Moreover, analysts are quite bullish on the stock, leading to a 50.0% and 35.7% increase in the Zacks Consensus Estimate for 2016 and 2017 earnings, which now stand at 30 cents and 57 cents, respectively.

CorEnergy Infrastructure Trust, Inc. (CORR - Snapshot Report) seeks to primarily invest in the U.S. energy infrastructure sector. It also looks to acquire midstream and downstream U.S. energy infrastructure assets and concurrently enter into long-term triple net leases with energy companies.

This Zacks Rank #1 company has a dividend yield of nearly 19%. A Growth Style Score of ‘B’ and upward estimate revisions for 2016 suggest further bullishness ahead. Additionally, for 2016, EPS is likely to improve 28.9%, further underlining its potential.

Enviva Partners, LP (EVA - Snapshot Report) is a master limited partnership which owns and operates wood pellet production plants. It serves mainly in the U.S. and Europe and focuses on the production and distribution of utility-grade wood pellets to power generators. The company sports a Zacks Rank #1 and has a dividend yield of over 9%.

Upward estimate revisions for 2016 and 2017 earnings add to the optimism over the stock. The Zacks Consensus Estimate for 2016 and 2017 EPS has scaled nearly 9% and 10.6% to $1.58 and $1.77, respectively, over the last 60 days. Moreover, a Growth Style Score of ‘B’ and full-year 2016 EPS growth projection of 99.4% paint a rosy picture.

Macquarie Infrastructure Corp. (MIC - Snapshot Report) owns, operates and invests in a diversified group of infrastructure businesses, which provide basic, everyday services in the U.S. and other developed countries. The company operates through four segments: International-Matex Tank Terminals (IMTT), Atlantic Aviation, Contracted Power and Energy (CP&E) and Hawaii Gas.

The company sports a Zacks Rank #1 and yields dividend of over 7%. Furthermore, a Growth Style Score of ‘B’ and projected EPS growth of 214.4% for 2016, lends more potential to the stock.

CM Finance Inc. (CMFN - Snapshot Report) is an externally managed, closed-end, non-diversified management investment company which primarily invests in middle-market U.S. companies. The company carries a Zacks Rank #2, a Growth Style Score of ‘B’ and has a dividend yield of over 17%.

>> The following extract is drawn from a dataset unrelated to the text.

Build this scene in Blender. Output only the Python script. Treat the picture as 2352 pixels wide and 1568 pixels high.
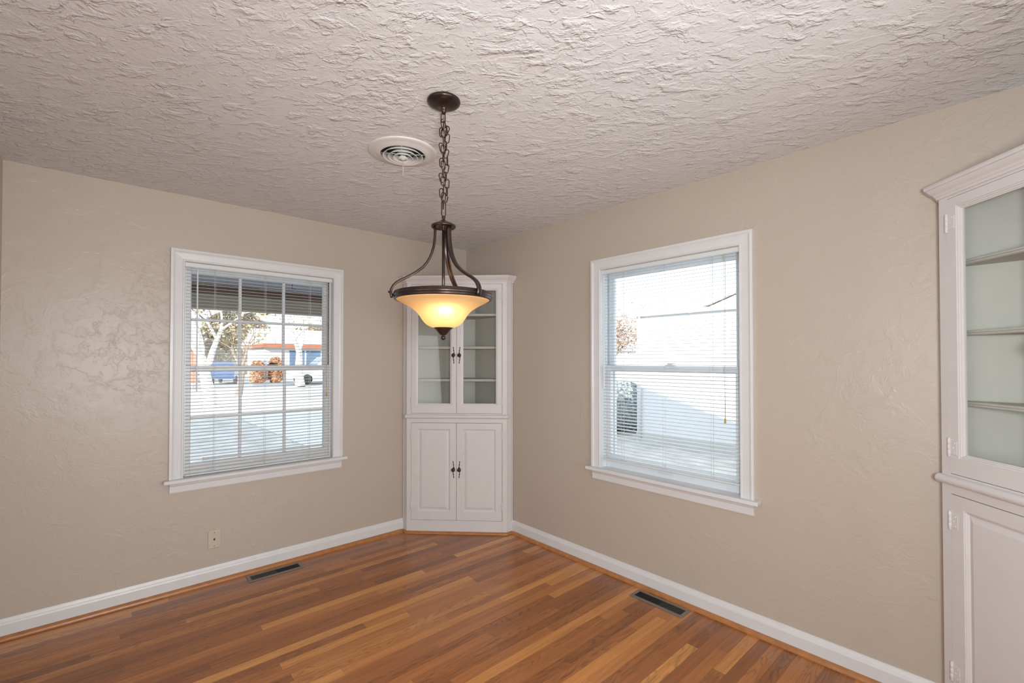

Also, upward estimate revisions reinstate hope on the stock’s prospects. The Zacks Consensus Estimate for 2016 and 2017 has climbed 20.9% and 8.9% to $1.56 and $1.34 per share, respectively, over the last 60 days. Further, for full-year 2015, EPS is expected to grow a healthy 5.1%.

High-Yielding Growth Stocks a Fairly Safe Haven

Growth stocks could be big winners at this point with the markets rallying. However, betting on stocks just based on potential growth would be foolhardy. Thus, when the filter of fundamentals and high yield is added, the risk level is somewhat taken care of.